Regulatory Pressure Weighs on Market Confidence
South Korea’s Financial Services Commission has tightened controls on the lending market, suspending all cryptocurrency lending services at local exchanges. The regulator cited rising borrower risk as justification, noting that over 13% of lending participants have already experienced liquidation events. This regulatory clampdown prevents new lending agreements, though existing positions can be extended or settled. Exchanges failing to comply face potential inspections and financial penalties.
Meanwhile, the U.S. Securities and Exchange Commission has pushed back its timeline on multiple XRP spot ETF applications, deferring decisions until October 2025. The delayed verdict affects the CoinShares XRP ETF, Grayscale XRP Trust, and 21Shares Core XRP ETF proposals. Although this represents a postponement, the fact that no additional extensions remain possible suggests the approval window remains active.
Market Sentiment Shifts as Fed Policy Looms
The broader crypto market sentiment has noticeably cooled. Bitcoin futures positioning collapsed from 70% earlier this month to 36%, reflecting reduced bullish conviction following the pullback from $126.08K peaks. The market greed index currently sits at 53, indicating a neutral stance after the euphoria of recent highs.
Traders are now closely watching comments from Federal Reserve Chair Jerome Powell. Markets are pricing in expectations for the first interest rate reduction since December 2024, which could significantly influence cryptocurrency valuations in the coming month. XRP continues to struggle, currently trading near $2.07 as investors await clarity on regulatory approvals.
Technical Setups Point to Longer-Term Strength
Despite current weakness, technical analysts remain constructive on the medium-term outlook. Industry analyst AO has drawn parallels between Bitcoin’s current consolidation pattern and gold’s behavior during the 2006–2020 bull market, suggesting a comparable breakout could propel Bitcoin toward $600,000 by 2026. Such a scenario would imply a 421% rally from current levels and could push Bitcoin’s total market capitalization to approximately $12 trillion.

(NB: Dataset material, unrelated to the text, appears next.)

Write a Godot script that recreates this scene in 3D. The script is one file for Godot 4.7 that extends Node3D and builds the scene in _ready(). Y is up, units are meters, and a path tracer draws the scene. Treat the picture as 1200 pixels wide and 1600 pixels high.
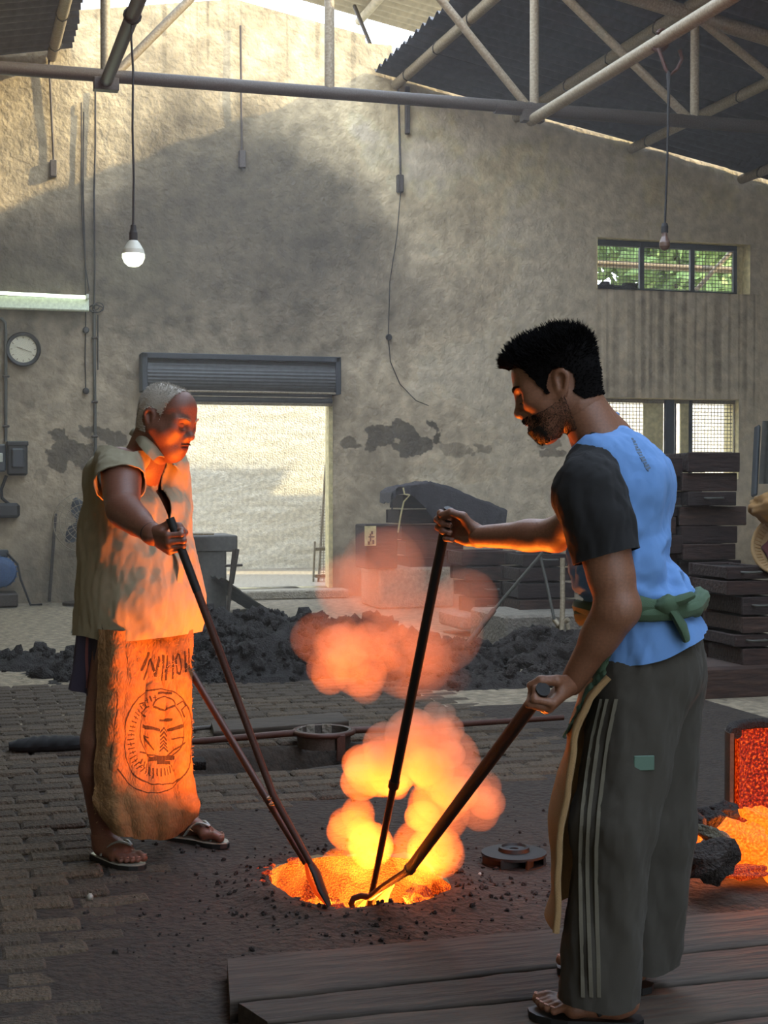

Ethereum similarly shows potential, with prominent analyst Tom Lee forecasting a path to $15,500 by year-end, substantially higher than the current $3.29K level. This projection underscores analyst confidence in cryptocurrency’s long-term fundamentals despite near-term headwinds.
Bottom Line
Crypto market corrections are often opportunities masked as setbacks. South Korea’s lending restrictions and the SEC’s extended timeline may dampen near-term sentiment, but technical patterns and analyst forecasts suggest meaningful upside remains for both Bitcoin and Ethereum. Investors monitoring Powell’s remarks and October’s regulatory decisions may find strategic entry points during this period of consolidation.